_Problem to solve_. Repeat the listing word for word. No pictures belong in the copy.

_Provided data_.
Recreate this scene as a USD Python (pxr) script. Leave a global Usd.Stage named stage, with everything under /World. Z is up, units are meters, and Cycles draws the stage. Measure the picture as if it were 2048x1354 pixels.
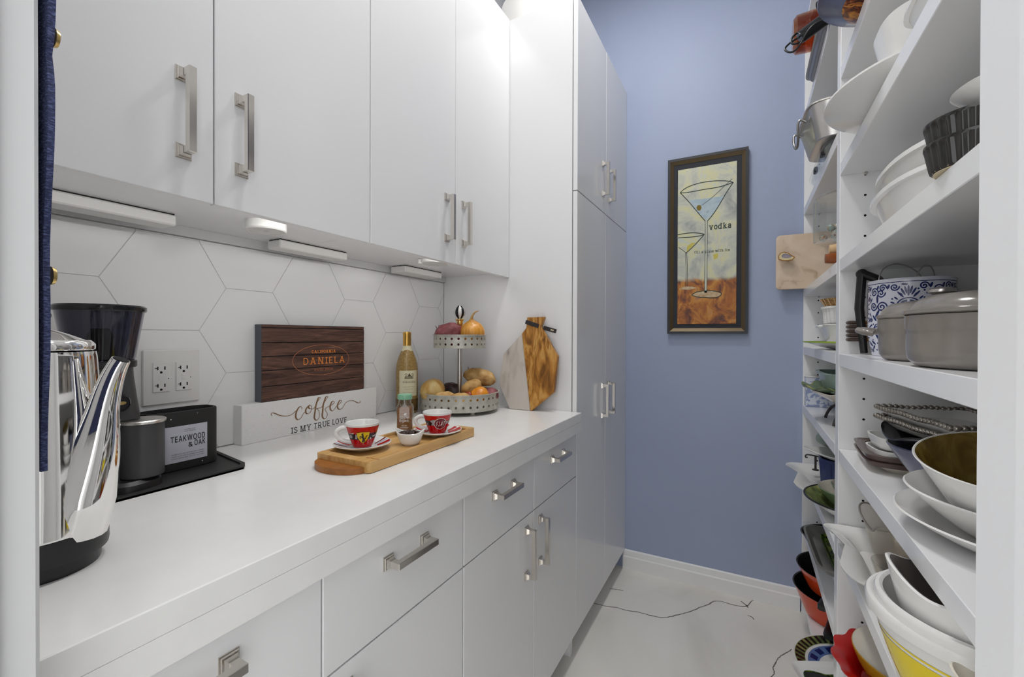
import math, random
import numpy as np, trimesh, manifold3d, usdkit, meshkit
from pxr import Usd, UsdGeom, UsdLux, UsdShade, Gf, Sdf
from shapely.geometry import Polygon, LineString, Point, MultiPolygon, box as sbox
from shapely.ops import unary_union
from shapely import affinity

stage = Usd.Stage.CreateInMemory()
UsdGeom.SetStageUpAxis(stage, UsdGeom.Tokens.z)
UsdGeom.SetStageMetersPerUnit(stage, 1.0)
UsdGeom.Xform.Define(stage, '/World')
UsdGeom.Scope.Define(stage, '/World/Looks')
random.seed(7)
PI = math.pi

# ------------------------------------------------------------------ camera
FPX, YAW, PITCH, ROLL, EYE = 880.342, .491257, .00533795, .00294793, 1.24
cy_, sy_ = math.cos(YAW), math.sin(YAW)
r_ = np.array([cy_, sy_, 0]); f_ = np.array([-sy_, cy_, 0]); u_ = np.array([0, 0, 1.])
F = f_ * math.cos(PITCH) - u_ * math.sin(PITCH); u2 = u_ * math.cos(PITCH) + f_ * math.sin(PITCH)
Rv = r_ * math.cos(ROLL) + u2 * math.sin(ROLL); Uv = u2 * math.cos(ROLL) - r_ * math.sin(ROLL)
cam = UsdGeom.Camera.Define(stage, '/World/camera')
cam.AddTransformOp().Set(Gf.Matrix4d(*Rv, 0, *Uv, 0, *(-F), 0, 0, 0, EYE, 1))
cam.CreateFocalLengthAttr(FPX / 2048 * 36); cam.CreateHorizontalApertureAttr(36.0)
cam.CreateVerticalApertureAttr(36.0 * 1354 / 2048); cam.CreateClippingRangeAttr(Gf.Vec2f(.01, 100))
cam.CreateExposureAttr(.97)
# ------------------------------------------------------------------ light
dome = UsdLux.DomeLight.Define(stage, '/World/adjoining_room_daylight'); dome.CreateIntensityAttr(.33); dome.CreateColorAttr(Gf.Vec3f(.97, .985, 1.0))  # stands for the unseen adjoining room, lights the pantry through the doorway
for i, (x, y, r, e) in enumerate([(-.42, 1.50, .14, 27.0), (-.36, .62, .12, 29.0)]):  # both out of view; the second is added to brighten the near cabinets
    lamp = UsdLux.DiskLight.Define(stage, '/World/ceiling_lamp' + ('_%03d' % i if i else '')); lamp.CreateRadiusAttr(r); lamp.CreateIntensityAttr(e); lamp.CreateColorAttr(Gf.Vec3f(1, .995, .985))
    lamp.AddTranslateOp().Set(Gf.Vec3d(x, y, 3.125))
LED = 10.0     # added fill strips hidden behind the wall cabinet lip, aimed at tiles and worktop
for i, (a, b) in enumerate([(.14, .835), (.848, 1.50)]):
    e = UsdLux.RectLight.Define(stage, '/World/led_strip' + ('_%03d' % i if i else '')); e.CreateWidthAttr(b - a); e.CreateHeightAttr(.011); e.CreateIntensityAttr(LED); e.CreateColorAttr(Gf.Vec3f(1, .99, .97))
    zx = np.array([.50, 0, .866]); e.AddTransformOp().Set(Gf.Matrix4d(0, 1, 0, 0, *np.cross(zx, [0, 1, 0]), 0, *zx, 0, -.8968, (a + b) / 2, 1.4945, 1))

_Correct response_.
Recreate this scene as a USD Python (pxr) script. Leave a global Usd.Stage named stage, with everything under /World. Z is up, units are meters, and Cycles draws the stage. Measure the picture as if it were 2048x1354 pixels.
import math, random
import numpy as np, trimesh, manifold3d, usdkit, meshkit
from pxr import Usd, UsdGeom, UsdLux, UsdShade, Gf, Sdf
from shapely.geometry import Polygon, LineString, Point, MultiPolygon, box as sbox
from shapely.ops import unary_union
from shapely import affinity

stage = Usd.Stage.CreateInMemory()
UsdGeom.SetStageUpAxis(stage, UsdGeom.Tokens.z)
UsdGeom.SetStageMetersPerUnit(stage, 1.0)
UsdGeom.Xform.Define(stage, '/World')
UsdGeom.Scope.Define(stage, '/World/Looks')
random.seed(7)
PI = math.pi

# ------------------------------------------------------------------ camera
FPX, YAW, PITCH, ROLL, EYE = 880.342, .491257, .00533795, .00294793, 1.24
cy_, sy_ = math.cos(YAW), math.sin(YAW)
r_ = np.array([cy_, sy_, 0]); f_ = np.array([-sy_, cy_, 0]); u_ = np.array([0, 0, 1.])
F = f_ * math.cos(PITCH) - u_ * math.sin(PITCH); u2 = u_ * math.cos(PITCH) + f_ * math.sin(PITCH)
Rv = r_ * math.cos(ROLL) + u2 * math.sin(ROLL); Uv = u2 * math.cos(ROLL) - r_ * math.sin(ROLL)
cam = UsdGeom.Camera.Define(stage, '/World/camera')
cam.AddTransformOp().Set(Gf.Matrix4d(*Rv, 0, *Uv, 0, *(-F), 0, 0, 0, EYE, 1))
cam.CreateFocalLengthAttr(FPX / 2048 * 36); cam.CreateHorizontalApertureAttr(36.0)
cam.CreateVerticalApertureAttr(36.0 * 1354 / 2048); cam.CreateClippingRangeAttr(Gf.Vec2f(.01, 100))
cam.CreateExposureAttr(.97)
# ------------------------------------------------------------------ light
dome = UsdLux.DomeLight.Define(stage, '/World/adjoining_room_daylight'); dome.CreateIntensityAttr(.33); dome.CreateColorAttr(Gf.Vec3f(.97, .985, 1.0))  # stands for the unseen adjoining room, lights the pantry through the doorway
for i, (x, y, r, e) in enumerate([(-.42, 1.50, .14, 27.0), (-.36, .62, .12, 29.0)]):  # both out of view; the second is added to brighten the near cabinets
    lamp = UsdLux.DiskLight.Define(stage, '/World/ceiling_lamp' + ('_%03d' % i if i else '')); lamp.CreateRadiusAttr(r); lamp.CreateIntensityAttr(e); lamp.CreateColorAttr(Gf.Vec3f(1, .995, .985))
    lamp.AddTranslateOp().Set(Gf.Vec3d(x, y, 3.125))
LED = 10.0     # added fill strips hidden behind the wall cabinet lip, aimed at tiles and worktop
for i, (a, b) in enumerate([(.14, .835), (.848, 1.50)]):
    e = UsdLux.RectLight.Define(stage, '/World/led_strip' + ('_%03d' % i if i else '')); e.CreateWidthAttr(b - a); e.CreateHeightAttr(.011); e.CreateIntensityAttr(LED); e.CreateColorAttr(Gf.Vec3f(1, .99, .97))
    zx = np.array([.50, 0, .866]); e.AddTransformOp().Set(Gf.Matrix4d(0, 1, 0, 0, *np.cross(zx, [0, 1, 0]), 0, *zx, 0, -.8968, (a + b) / 2, 1.4945, 1))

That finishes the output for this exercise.